------ Given information ------
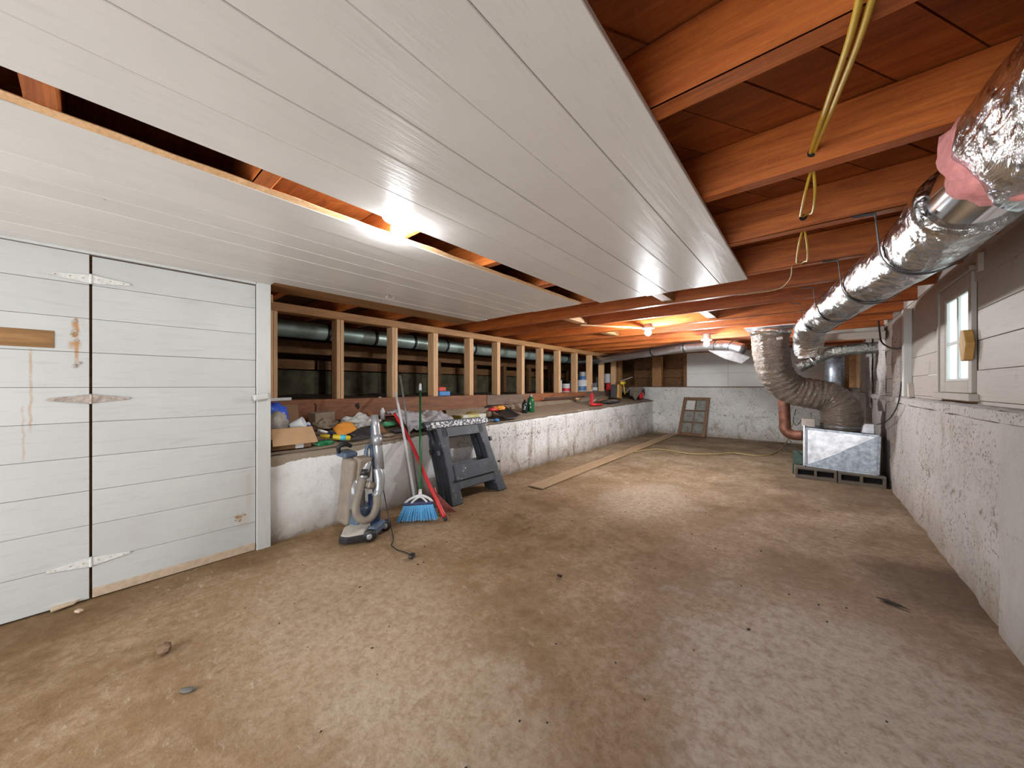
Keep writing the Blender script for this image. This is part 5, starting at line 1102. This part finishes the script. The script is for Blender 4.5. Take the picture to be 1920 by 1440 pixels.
can(XC, 9.32, zc, .09, .48, 'canwhite', 'navy', 'tallest white canister before the last stud', 'canister')
tag(obj('red_case', MB().box(XC + .10, XC + .17, 9.02, 9.18, zc, zc + .20).box(XC + .11, XC + .16, 9.05, 9.15, zc + .199, zc + .23), MAT['red'], bevel=.01), 'red case in front of the tallest canister', 'case')
# far end of the ledge
cg = thing('caulking_gun', (-3.55, 7.0, .87), 'red caulking gun standing on the ledge edge', 'caulking gun')
za = .885
obj('frame', MB().box(-3.58, -3.54, 6.82, 6.9, za, za + .26), MAT['red'], cg, bevel=.006)
obj('barrel', MB().tube([(-3.56, 6.88, za + .02), (-3.50, 7.22, za + .015)], .025, 12), MAT['red'], cg, smooth=True)
obj('rod', MB().tube([(-3.56, 6.87, za + .24), (-3.58, 6.89, za + .43)], .008, 8), MAT['steel'], cg, smooth=True)
zz = LZ(-3.7, 7.4); tag(obj('white_folder', MB().obox((-3.72, 7.22, zz + .06), (.12, .22, .02), (.1, -.5, .2)), MAT['canwhite'], bevel=.002), 'white booklet behind the red caulking gun', 'booklet')
tag(obj('brown_plank_scrap', MB().obox((-3.68, 7.65, zz + .09), (.10, .55, .03), (.05, -.3, .2)), MAT['woodscrap'], bevel=.003), 'reddish brown wood scrap lying on the ledge pile', 'board')
tag(obj('dark_tray', MB().obox((-3.60, 7.95, zz + .035), (.16, .75, .05), (.0, -.0, .08)), MAT['darkcloth'], bevel=.006), 'dark flat board below the ochre box', 'board')
tag(obj('grey_stone', MB().blob((-3.56, 7.9, zz + .055), (.05, .28, .03), 3, .25, 2, 3, .7), MAT['greybin'], smooth=True), 'grey mossy slab at the ledge edge under the ochre box', 'slab')
sd = thing('ochre_box', (-3.75, 8.6, .95), 'ochre wooden box standing tilted on the ledge pile', 'box')
zz = LZ(-3.75, 8.6) + .05
obj('case', MB().obox((-3.75, 8.62, zz + .17), (.14, .30, .34), (-.15, .0, .15)), MAT['ochre'], sd, bevel=.008)
obj('side', MB().obox((-3.77, 8.44, zz + .19), (.15, .05, .34), (-.15, .0, .15)), MAT['darkcloth'], sd, bevel=.006)
mt_ = thing('yellow_mallet', (-3.70, 8.85, 1.3), 'yellow headed mallet resting on the ochre box', 'mallet')
obj('head', MB().obox((-3.70, 8.83, zz + .40), (.09, .17, .075), (.1, 0, .1)), MAT['yellowp'], mt_, bevel=.015, seg=2)
obj('handle', MB().tube([(-3.70, 8.86, zz + .37), (-3.67, 8.9, zz + .10)], .012, 8), MAT['yellowp'], mt_, smooth=True)
tag(obj('white_paddle', MB().bar((-3.72, 8.75, zz + .45), (-3.66, 9.35, zz + .56), .04, .012), MAT['whitep'], bevel=.003), 'white stirring paddle slanting above the mallet', 'paddle')
gb2 = thing('grey_trough', (-3.72, 9.35, 1.0), 'grey metal trough at the far end of the ledge', 'trough')
zz = LZ(-3.72, 9.4) + .16
obj('shell', MB().grid(lambda u, v: (-3.86 + .30 * v, 8.95 + .95 * u, zz + .16 * abs(2 * v - 1) + .01), 8, 6), MAT['greybin'], gb2, smooth=True, solid=.01)
obj('side', MB().prism([(-3.56, 8.95, zz + .17), (-3.56, 9.9, zz + .17), (-3.62, 9.75, zz - .05), (-3.62, 9.1, zz - .05)], (.012, 0, 0)), MAT['greybin'], gb2)
zz = LZ(-3.6, 9.3)
tag(obj('red_jug', MB().blob((-3.52, 9.62, zz + .12), (.06, .13, .10), 6, .2, 1.8, 3, .8), MAT['red'], smooth=True), 'red plastic jug at the far end of the ledge', 'jug')
tag(obj('grey_funnel', MB().lathe((-3.55, 9.27, zz + .02), [(.02, 0), (.03, .02), (.15, .2), (.155, .205), (.14, .2)], 22), MAT['greybin'], smooth=True), 'grey funnel shaped pan between ochre box and red jug', 'funnel')
tag(obj('black_sack', MB().blob((-3.66, 9.95, zz + .17), (.10, .22, .16), 13, .35, 2, 3, .8), MAT['darkcloth'], smooth=True), 'dark sack in the far ledge corner', 'sack')
tag(obj('brown_board_pile', MB().obox((-3.87, 9.75, zz + .33), (.3, .5, .04), (.2, -.25, .2)).obox((-3.86, 9.8, zz + .26), (.3, .55, .04), (.1, -.2, .5)), MAT['woodscrap'], bevel=.003), 'broken brown boards above the dark sack in corner', 'boards')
------
• **Task description**
Leaving out the pictures, repeat the data above exactly.

• **Written answer**
Keep writing the Blender script for this image. This is part 5, starting at line 1102. This part finishes the script. The script is for Blender 4.5. Take the picture to be 1920 by 1440 pixels.
can(XC, 9.32, zc, .09, .48, 'canwhite', 'navy', 'tallest white canister before the last stud', 'canister')
tag(obj('red_case', MB().box(XC + .10, XC + .17, 9.02, 9.18, zc, zc + .20).box(XC + .11, XC + .16, 9.05, 9.15, zc + .199, zc + .23), MAT['red'], bevel=.01), 'red case in front of the tallest canister', 'case')
# far end of the ledge
cg = thing('caulking_gun', (-3.55, 7.0, .87), 'red caulking gun standing on the ledge edge', 'caulking gun')
za = .885
obj('frame', MB().box(-3.58, -3.54, 6.82, 6.9, za, za + .26), MAT['red'], cg, bevel=.006)
obj('barrel', MB().tube([(-3.56, 6.88, za + .02), (-3.50, 7.22, za + .015)], .025, 12), MAT['red'], cg, smooth=True)
obj('rod', MB().tube([(-3.56, 6.87, za + .24), (-3.58, 6.89, za + .43)], .008, 8), MAT['steel'], cg, smooth=True)
zz = LZ(-3.7, 7.4); tag(obj('white_folder', MB().obox((-3.72, 7.22, zz + .06), (.12, .22, .02), (.1, -.5, .2)), MAT['canwhite'], bevel=.002), 'white booklet behind the red caulking gun', 'booklet')
tag(obj('brown_plank_scrap', MB().obox((-3.68, 7.65, zz + .09), (.10, .55, .03), (.05, -.3, .2)), MAT['woodscrap'], bevel=.003), 'reddish brown wood scrap lying on the ledge pile', 'board')
tag(obj('dark_tray', MB().obox((-3.60, 7.95, zz + .035), (.16, .75, .05), (.0, -.0, .08)), MAT['darkcloth'], bevel=.006), 'dark flat board below the ochre box', 'board')
tag(obj('grey_stone', MB().blob((-3.56, 7.9, zz + .055), (.05, .28, .03), 3, .25, 2, 3, .7), MAT['greybin'], smooth=True), 'grey mossy slab at the ledge edge under the ochre box', 'slab')
sd = thing('ochre_box', (-3.75, 8.6, .95), 'ochre wooden box standing tilted on the ledge pile', 'box')
zz = LZ(-3.75, 8.6) + .05
obj('case', MB().obox((-3.75, 8.62, zz + .17), (.14, .30, .34), (-.15, .0, .15)), MAT['ochre'], sd, bevel=.008)
obj('side', MB().obox((-3.77, 8.44, zz + .19), (.15, .05, .34), (-.15, .0, .15)), MAT['darkcloth'], sd, bevel=.006)
mt_ = thing('yellow_mallet', (-3.70, 8.85, 1.3), 'yellow headed mallet resting on the ochre box', 'mallet')
obj('head', MB().obox((-3.70, 8.83, zz + .40), (.09, .17, .075), (.1, 0, .1)), MAT['yellowp'], mt_, bevel=.015, seg=2)
obj('handle', MB().tube([(-3.70, 8.86, zz + .37), (-3.67, 8.9, zz + .10)], .012, 8), MAT['yellowp'], mt_, smooth=True)
tag(obj('white_paddle', MB().bar((-3.72, 8.75, zz + .45), (-3.66, 9.35, zz + .56), .04, .012), MAT['whitep'], bevel=.003), 'white stirring paddle slanting above the mallet', 'paddle')
gb2 = thing('grey_trough', (-3.72, 9.35, 1.0), 'grey metal trough at the far end of the ledge', 'trough')
zz = LZ(-3.72, 9.4) + .16
obj('shell', MB().grid(lambda u, v: (-3.86 + .30 * v, 8.95 + .95 * u, zz + .16 * abs(2 * v - 1) + .01), 8, 6), MAT['greybin'], gb2, smooth=True, solid=.01)
obj('side', MB().prism([(-3.56, 8.95, zz + .17), (-3.56, 9.9, zz + .17), (-3.62, 9.75, zz - .05), (-3.62, 9.1, zz - .05)], (.012, 0, 0)), MAT['greybin'], gb2)
zz = LZ(-3.6, 9.3)
tag(obj('red_jug', MB().blob((-3.52, 9.62, zz + .12), (.06, .13, .10), 6, .2, 1.8, 3, .8), MAT['red'], smooth=True), 'red plastic jug at the far end of the ledge', 'jug')
tag(obj('grey_funnel', MB().lathe((-3.55, 9.27, zz + .02), [(.02, 0), (.03, .02), (.15, .2), (.155, .205), (.14, .2)], 22), MAT['greybin'], smooth=True), 'grey funnel shaped pan between ochre box and red jug', 'funnel')
tag(obj('black_sack', MB().blob((-3.66, 9.95, zz + .17), (.10, .22, .16), 13, .35, 2, 3, .8), MAT['darkcloth'], smooth=True), 'dark sack in the far ledge corner', 'sack')
tag(obj('brown_board_pile', MB().obox((-3.87, 9.75, zz + .33), (.3, .5, .04), (.2, -.25, .2)).obox((-3.86, 9.8, zz + .26), (.3, .55, .04), (.1, -.2, .5)), MAT['woodscrap'], bevel=.003), 'broken brown boards above the dark sack in corner', 'boards')